この全国ホームページの移行にともない、各支部のホームページの状況についてアンケート調査を行いました。ここ数年全国的にも支部担当者がいない、更新できないため支部ページは閉鎖したなどの回答がありました。
コロナ禍のもとで活動がZoom企画が中心となり、メーリングリストでの情報交換も増えています。Web委員会では全国のページ更新にともない、多くの支部が支部専用のページを持つことを提案してきました。アンケートでは、すでに8支部が新しく支部ページの作成を希望しています。東京支部は2月20日に新ページに移行し、支部企画や会員の活動が生き生きと報告されています。
新ページ移行まで、現状の支部ページを活用することも大切です。ロシアのウクライナ侵略について新建は声明を発表しています。こうした新建の見解を知らせることや、日常的な支部企画や活動を多くの方に知っていただく上でも、ホームページの効果は大きいと思います。今後のホームページの維持管理、更新などについては以下の内容を考えています。
① 新たにホームページを開設する支部、すでに活用している支部には、1人以上web委員会に参加していただく。
② 今のところ支部ホームページが設置できない支部は、やりたいこと、なんらかのテーマがある場合には、Web委員会に参加いただき掲載内容などを一緒に検討をお願いする。
③ 常任幹事会と全国の各委員会活動を定期的に反映させるため、各委員会に担当者を配置していただく。

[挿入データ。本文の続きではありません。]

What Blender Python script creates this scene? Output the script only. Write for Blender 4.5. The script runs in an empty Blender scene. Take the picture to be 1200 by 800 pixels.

④ホームページへの情報発信のし方については、支部での活動は支部ページに掲載する。支部がない場合、支部扱いでないものについては、Web委員会に原稿を送っていただく。
⑤掲載方法は、直接記載、登録フォームの活用、会員掲示板の活用となります。
なお、これまでの活動が蓄積されている、旧ホームページのデータ移行作業については、今後の検討事項とし、当面は『建まち』誌を含め旧ページにリンクできるようにします。